Denver Botanical Gardens

Denver Botanical Gardens

Friday, October 12, 2018

Final Thoughts for Fall 2018

At the breakfast table this morning I shared, with Roseanne and another pilgrim, a story from the very first day of the very first Camino on which Ruth and I walked:

Just a few kilometers west of the city of Astorga, Spain is the lovely village of Santa Catalina. Arriving there about 2 hours into the morning, it was time for a bathroom break, so we bought "dos cáfes con leche" and I found a table in the shade. Ruth introduced herself to another pilgrim, and I happened to snap a photo of the street scene, including them, just as they shook hands. Andreas would cross our path 3 or 4 more times in the next week or so.
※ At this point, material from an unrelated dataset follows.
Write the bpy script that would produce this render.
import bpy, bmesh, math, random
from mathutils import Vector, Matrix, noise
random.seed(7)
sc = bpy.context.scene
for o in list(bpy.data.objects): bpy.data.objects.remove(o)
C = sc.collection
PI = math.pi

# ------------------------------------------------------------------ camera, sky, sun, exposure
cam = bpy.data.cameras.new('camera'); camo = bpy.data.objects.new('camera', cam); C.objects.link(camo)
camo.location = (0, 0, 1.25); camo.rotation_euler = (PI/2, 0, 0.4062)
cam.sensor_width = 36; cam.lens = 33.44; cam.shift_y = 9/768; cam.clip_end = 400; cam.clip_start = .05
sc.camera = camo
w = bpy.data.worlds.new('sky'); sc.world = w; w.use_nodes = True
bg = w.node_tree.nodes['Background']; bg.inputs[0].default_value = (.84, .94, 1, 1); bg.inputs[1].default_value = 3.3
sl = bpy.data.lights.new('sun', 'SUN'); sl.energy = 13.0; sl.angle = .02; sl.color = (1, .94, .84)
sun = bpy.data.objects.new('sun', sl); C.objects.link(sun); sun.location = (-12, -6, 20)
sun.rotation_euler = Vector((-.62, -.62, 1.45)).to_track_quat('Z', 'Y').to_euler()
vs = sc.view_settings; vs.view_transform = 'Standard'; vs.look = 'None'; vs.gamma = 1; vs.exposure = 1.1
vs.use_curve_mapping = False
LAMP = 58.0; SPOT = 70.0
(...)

One day we were walking with him as we passed hundreds of acres of pine trees planted in rows. This was such a strange sight for a kid who grew up in the wild woods of western Montana, and I must have commented so. Our new friend told us that this practice had recently ended in his home country of Germany. After centuries of using this efficient way to commoditize the forest, it had been found to be so harmful, it was banned. An ecosystem needs diversity of life forms to be healthy. The pruned branches drown out almost all other plants. The normal fauna has nothing to eat, and no place to hide. A large amount of lumber can be generated, but the result is a sterile, mostly lifeless environment.
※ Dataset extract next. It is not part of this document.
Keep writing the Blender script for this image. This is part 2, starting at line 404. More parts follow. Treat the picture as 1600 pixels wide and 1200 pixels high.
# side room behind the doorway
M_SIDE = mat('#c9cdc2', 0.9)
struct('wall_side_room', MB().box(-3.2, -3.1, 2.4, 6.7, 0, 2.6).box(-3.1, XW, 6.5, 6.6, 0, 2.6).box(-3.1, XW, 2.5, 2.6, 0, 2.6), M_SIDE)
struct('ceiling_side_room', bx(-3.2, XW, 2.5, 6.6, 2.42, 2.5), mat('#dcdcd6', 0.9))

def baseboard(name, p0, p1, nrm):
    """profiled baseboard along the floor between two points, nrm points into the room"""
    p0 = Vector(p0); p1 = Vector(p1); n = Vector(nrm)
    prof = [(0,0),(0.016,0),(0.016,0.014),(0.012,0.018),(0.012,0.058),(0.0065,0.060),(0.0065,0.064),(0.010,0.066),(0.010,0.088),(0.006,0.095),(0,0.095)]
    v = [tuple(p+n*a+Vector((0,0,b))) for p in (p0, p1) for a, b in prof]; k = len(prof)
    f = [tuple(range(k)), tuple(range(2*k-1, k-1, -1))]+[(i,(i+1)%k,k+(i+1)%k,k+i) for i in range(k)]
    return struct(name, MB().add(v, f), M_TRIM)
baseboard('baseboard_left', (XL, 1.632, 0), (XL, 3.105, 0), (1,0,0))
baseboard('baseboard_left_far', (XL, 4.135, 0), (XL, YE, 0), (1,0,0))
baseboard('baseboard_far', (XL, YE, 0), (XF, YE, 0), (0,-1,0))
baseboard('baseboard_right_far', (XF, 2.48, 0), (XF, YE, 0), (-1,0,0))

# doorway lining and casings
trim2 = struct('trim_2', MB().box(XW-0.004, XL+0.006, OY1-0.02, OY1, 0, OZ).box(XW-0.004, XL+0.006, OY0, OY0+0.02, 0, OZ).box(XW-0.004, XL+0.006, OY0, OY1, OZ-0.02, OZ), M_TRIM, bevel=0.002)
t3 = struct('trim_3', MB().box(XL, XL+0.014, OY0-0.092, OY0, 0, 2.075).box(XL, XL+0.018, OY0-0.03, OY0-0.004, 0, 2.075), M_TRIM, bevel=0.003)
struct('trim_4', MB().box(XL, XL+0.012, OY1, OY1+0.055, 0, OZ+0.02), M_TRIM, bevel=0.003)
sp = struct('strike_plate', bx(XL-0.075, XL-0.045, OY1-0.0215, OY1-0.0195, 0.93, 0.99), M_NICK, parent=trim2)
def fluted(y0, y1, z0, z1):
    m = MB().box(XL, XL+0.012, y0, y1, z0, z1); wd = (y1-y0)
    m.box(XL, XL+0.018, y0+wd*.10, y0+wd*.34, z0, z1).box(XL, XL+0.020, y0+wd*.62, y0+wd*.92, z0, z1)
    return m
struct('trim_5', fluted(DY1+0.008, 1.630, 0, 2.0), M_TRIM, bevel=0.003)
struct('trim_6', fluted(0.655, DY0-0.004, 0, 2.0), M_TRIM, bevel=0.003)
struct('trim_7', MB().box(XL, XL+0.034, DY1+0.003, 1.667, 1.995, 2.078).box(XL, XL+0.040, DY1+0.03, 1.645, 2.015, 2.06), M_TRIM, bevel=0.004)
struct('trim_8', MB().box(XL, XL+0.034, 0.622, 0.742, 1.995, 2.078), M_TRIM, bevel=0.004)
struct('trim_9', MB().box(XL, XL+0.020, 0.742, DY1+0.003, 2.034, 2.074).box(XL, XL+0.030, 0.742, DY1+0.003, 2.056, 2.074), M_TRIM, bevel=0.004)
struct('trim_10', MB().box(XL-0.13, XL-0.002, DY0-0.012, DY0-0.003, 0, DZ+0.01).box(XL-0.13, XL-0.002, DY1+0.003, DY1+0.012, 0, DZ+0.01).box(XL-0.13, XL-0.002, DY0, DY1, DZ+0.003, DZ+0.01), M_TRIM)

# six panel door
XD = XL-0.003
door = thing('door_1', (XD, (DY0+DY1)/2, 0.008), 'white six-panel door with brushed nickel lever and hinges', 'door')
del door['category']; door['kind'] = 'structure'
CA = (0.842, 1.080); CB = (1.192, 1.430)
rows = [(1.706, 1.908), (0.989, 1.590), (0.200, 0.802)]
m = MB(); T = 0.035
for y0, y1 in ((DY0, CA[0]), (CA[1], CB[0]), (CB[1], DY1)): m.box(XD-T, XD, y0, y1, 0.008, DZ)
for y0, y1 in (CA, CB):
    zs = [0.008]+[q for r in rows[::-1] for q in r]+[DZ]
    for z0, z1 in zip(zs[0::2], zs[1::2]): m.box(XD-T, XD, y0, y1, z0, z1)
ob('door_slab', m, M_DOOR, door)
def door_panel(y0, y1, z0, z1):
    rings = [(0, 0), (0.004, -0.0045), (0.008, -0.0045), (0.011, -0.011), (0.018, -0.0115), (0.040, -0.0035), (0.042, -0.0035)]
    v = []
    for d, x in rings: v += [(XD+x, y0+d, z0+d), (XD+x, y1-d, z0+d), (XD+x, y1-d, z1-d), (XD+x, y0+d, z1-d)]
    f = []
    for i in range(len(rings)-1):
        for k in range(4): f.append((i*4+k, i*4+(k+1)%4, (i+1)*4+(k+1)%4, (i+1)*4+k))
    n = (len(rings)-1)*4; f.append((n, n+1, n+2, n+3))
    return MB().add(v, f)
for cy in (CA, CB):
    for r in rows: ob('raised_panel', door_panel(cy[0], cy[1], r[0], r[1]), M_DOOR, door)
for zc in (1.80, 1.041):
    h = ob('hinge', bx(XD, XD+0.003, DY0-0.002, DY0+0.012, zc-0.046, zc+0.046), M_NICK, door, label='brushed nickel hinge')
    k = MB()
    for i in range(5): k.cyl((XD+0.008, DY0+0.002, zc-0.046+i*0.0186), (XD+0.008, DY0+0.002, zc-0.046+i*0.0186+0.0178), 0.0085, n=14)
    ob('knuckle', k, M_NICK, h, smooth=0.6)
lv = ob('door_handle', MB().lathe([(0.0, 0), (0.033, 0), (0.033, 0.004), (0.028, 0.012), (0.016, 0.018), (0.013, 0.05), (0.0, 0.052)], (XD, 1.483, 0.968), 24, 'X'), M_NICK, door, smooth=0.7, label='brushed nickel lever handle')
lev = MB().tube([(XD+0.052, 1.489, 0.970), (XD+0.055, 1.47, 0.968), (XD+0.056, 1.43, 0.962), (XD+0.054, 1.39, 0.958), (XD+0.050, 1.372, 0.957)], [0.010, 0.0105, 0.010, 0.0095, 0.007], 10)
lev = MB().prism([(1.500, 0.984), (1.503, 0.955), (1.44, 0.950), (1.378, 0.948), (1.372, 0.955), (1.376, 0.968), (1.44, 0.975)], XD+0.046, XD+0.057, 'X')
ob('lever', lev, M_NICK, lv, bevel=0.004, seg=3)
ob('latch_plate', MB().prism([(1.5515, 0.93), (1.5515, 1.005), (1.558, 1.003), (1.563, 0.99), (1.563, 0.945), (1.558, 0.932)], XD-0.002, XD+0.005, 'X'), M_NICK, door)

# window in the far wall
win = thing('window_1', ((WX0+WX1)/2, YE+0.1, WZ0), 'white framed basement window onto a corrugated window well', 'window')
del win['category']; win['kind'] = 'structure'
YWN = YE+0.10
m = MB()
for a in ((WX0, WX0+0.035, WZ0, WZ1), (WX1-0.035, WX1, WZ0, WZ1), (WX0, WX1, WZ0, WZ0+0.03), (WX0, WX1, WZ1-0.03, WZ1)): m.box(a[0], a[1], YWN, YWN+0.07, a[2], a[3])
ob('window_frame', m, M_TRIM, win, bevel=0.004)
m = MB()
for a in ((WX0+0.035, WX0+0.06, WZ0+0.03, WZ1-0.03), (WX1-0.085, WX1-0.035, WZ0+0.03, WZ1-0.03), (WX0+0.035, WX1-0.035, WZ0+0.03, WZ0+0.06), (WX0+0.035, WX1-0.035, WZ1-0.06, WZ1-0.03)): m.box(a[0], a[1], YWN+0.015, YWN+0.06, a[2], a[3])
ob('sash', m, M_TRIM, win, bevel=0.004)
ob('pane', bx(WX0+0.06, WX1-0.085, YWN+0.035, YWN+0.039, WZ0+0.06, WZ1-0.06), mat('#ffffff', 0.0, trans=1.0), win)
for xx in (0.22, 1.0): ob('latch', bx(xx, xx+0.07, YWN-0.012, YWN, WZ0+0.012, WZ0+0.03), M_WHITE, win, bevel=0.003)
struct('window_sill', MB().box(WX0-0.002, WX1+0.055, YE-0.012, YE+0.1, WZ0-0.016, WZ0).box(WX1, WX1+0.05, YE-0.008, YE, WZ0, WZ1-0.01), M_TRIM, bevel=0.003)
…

A few days later, late in the evening, the three of us shared a large bowl of Caldo Gallego, the traditional peasant soup of rural Spain. We told him a bit about ourselves and our family. He opened his life to us in an amazing way. I'm nearly certain he spoke words he had never spoken before. I cannot tell his story in detail, it is too personal. I'll just say that he shattered many of my previously held views of Christianity, morality, and right/wrong.
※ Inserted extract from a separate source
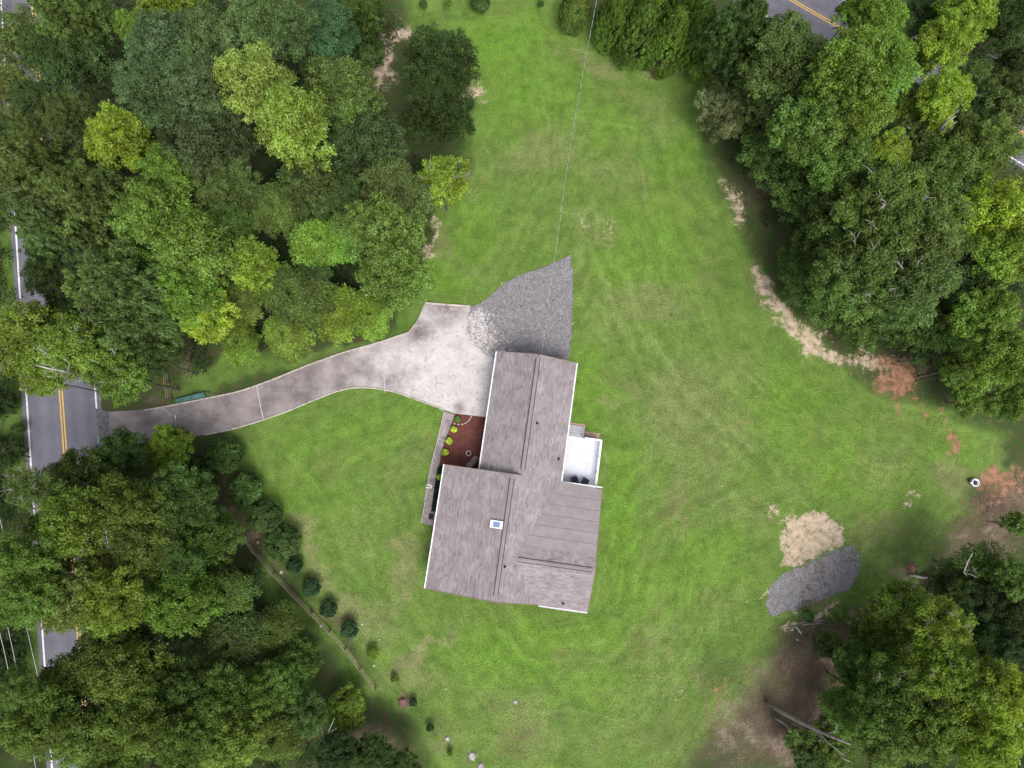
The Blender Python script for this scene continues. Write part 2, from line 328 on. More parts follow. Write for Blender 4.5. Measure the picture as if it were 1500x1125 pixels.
def ground_material():
    m = NT('ground_cover', 1.0, 0.1); p = m.pos()
    n1 = m.noise(p, 0.35, 5, 0.6); n2 = m.noise(p, 1.6, 5, 0.65); n3 = m.noise(p, 7.0, 4, 0.7); n4 = m.noise(p, 22.0, 2, 0.6)
    # short streaks along the mowing direction
    w = m.n('ShaderNodeTexNoise', noise_dimensions='1D'); m.l(m.math('MULTIPLY', m.attr('mow'), 1.25), w.inputs['W']); w.inputs['Scale'].default_value = 1.0; w.inputs['Detail'].default_value = 2.5
    mow_ = w.outputs['Fac']
    g = m.mix(m.remap(n1, 0.3, 0.7), (0.086, 0.146, 0.028), (0.116, 0.182, 0.038))
    g = m.mix(m.math('MULTIPLY', m.attr('lush'), m.remap(n2, 0.2, 0.65), clamp=True), g, (0.104, 0.215, 0.019))
    dd = m.math('ADD', m.attr('dry'), m.math('MULTIPLY', m.math('SUBTRACT', n2, 0.5), 0.9)); dd = m.math('ADD', dd, m.math('MULTIPLY', m.math('SUBTRACT', n3, 0.5), 0.5))
    g = m.mix(m.remap(dd, 0.10, 0.90, 0, 0.8), g, (0.172, 0.174, 0.076))
    brown = m.remap(m.math('ADD', m.math('MULTIPLY', n2, 0.6), m.math('MULTIPLY', m.noise(p, 0.16, 3), 0.6)), 0.62, 0.80, 0, 0.6)
    g = m.mix(brown, g, (0.130, 0.110, 0.050))
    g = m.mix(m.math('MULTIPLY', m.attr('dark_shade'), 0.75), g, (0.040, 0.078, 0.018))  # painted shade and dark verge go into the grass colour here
    g = m.bright(g, m.remap(mow_, 0.3, 0.7, 0.92, 1.09)); g = m.mix(m.math('MULTIPLY', m.remap(mow_, 0.58, 0.72), m.remap(m.noise(p, 0.12, 2), 0.42, 0.62, 0, 0.24)), g, (0.17, 0.225, 0.075)); g = m.bright(g, m.remap(n3, 0.28, 0.72, 0.66, 1.34)); g = m.bright(g, m.remap(m.noise(p, 0.8, 4, 0.65), 0.3, 0.7, 0.84, 1.16)); g = m.bright(g, m.remap(n4, 0.25, 0.75, 0.72, 1.28))
    def edge(a, k, lo, hi): return m.math('MULTIPLY', m.remap(m.attr(a), 0.03, 0.26), edge_(a, k, lo, hi))
    def edge_(a, k, lo, hi): return m.remap(m.math('ADD', m.attr(a), m.math('ADD', m.math('MULTIPLY', m.math('SUBTRACT', n2, 0.5), k), m.math('MULTIPLY', m.math('SUBTRACT', n3, 0.5), k*0.9))), lo, hi)
    lt = m.mix(m.remap(n3, 0.3, 0.7), (0.040, 0.033, 0.020), (0.085, 0.064, 0.040)); lt = m.mix(m.remap(n2, 0.38, 0.56), lt, (0.038, 0.068, 0.017)); lt = m.bright(lt, m.remap(n4, 0.2, 0.8, 0.7, 1.35))
    g = m.mix(edge('litter', 1.2, 0.15, 0.95), g, lt)
    st = m.mix(m.remap(n3, 0.3, 0.7), (0.074, 0.050, 0.038), (0.170, 0.116, 0.088)); st = m.bright(st, m.remap(n4, 0.2, 0.8, 0.65, 1.4))
    st = m.mix(m.remap(n2, 0.50, 0.66, 0, 0.75), st, (0.062, 0.082, 0.028)); st = m.mix(m.remap(m.noise(p, 0.28, 4, 0.65), 0.50, 0.66, 0, 0.8), st, (0.235, 0.175, 0.140)); st = m.bright(st, m.remap(n1, 0.3, 0.7, 0.6, 1.3))
    g = m.mix(edge('straw', 1.9, 0.1, 1.25), g, st)
    di = m.mix(m.remap(n2, 0.3, 0.7), (0.36, 0.265, 0.195), (0.52, 0.405, 0.305)); di = m.mix(m.remap(n3, 0.60, 0.72, 0, .8), di, (0.16, 0.15, 0.06)); di = m.bright(di, m.remap(n4, 0.2, 0.8, 0.8, 1.2))
    g = m.mix(m.math('MULTIPLY', edge('dirt', 2.3, 0.30, 1.05), 0.93), g, di)
    cl = m.mix(m.remap(n2, 0.3, 0.7), (0.185, 0.088, 0.054), (0.33, 0.175, 0.115)); g = m.mix(m.math('MULTIPLY', edge('clay', 2.4, 0.30, 1.1), 0.92), g, cl)
    m.color(g); m.bump(m.math('ADD', n4, m.math('MULTIPLY', n3, 1.5)), 0.6, 0.06); return m.m
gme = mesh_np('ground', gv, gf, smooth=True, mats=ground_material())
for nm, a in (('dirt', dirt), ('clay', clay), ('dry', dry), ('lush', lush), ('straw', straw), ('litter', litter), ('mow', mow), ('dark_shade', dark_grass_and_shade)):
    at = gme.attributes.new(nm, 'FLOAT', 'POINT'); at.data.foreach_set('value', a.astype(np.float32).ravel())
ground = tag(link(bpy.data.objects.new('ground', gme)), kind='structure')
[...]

I don't mean that my beliefs were transformed that evening. In fact, it was a few weeks later, after we returned to Denver, when the significance of meeting Andreas hit me. It was the closest thing to a "revelation" that I have ever experienced. The vision I saw was of a life lived like "trees planted in rows", my life up to that moment. There was no nourishment for ideas that were outside of the carefully cultivated religion of my youth. I now believe this is why, at that point in my life, I had lost my faith. You see, I had experienced the wrecks that the world can create (or that I brought on myself), where simple answers wilt under the pain of loss. I had also seen that joys can be found in a full spectrum of paths, not just the squeaky clean image presented on KLUV radio. My reality and my religion were in conflict.

Andreas's words sank into my soul. They changed my future.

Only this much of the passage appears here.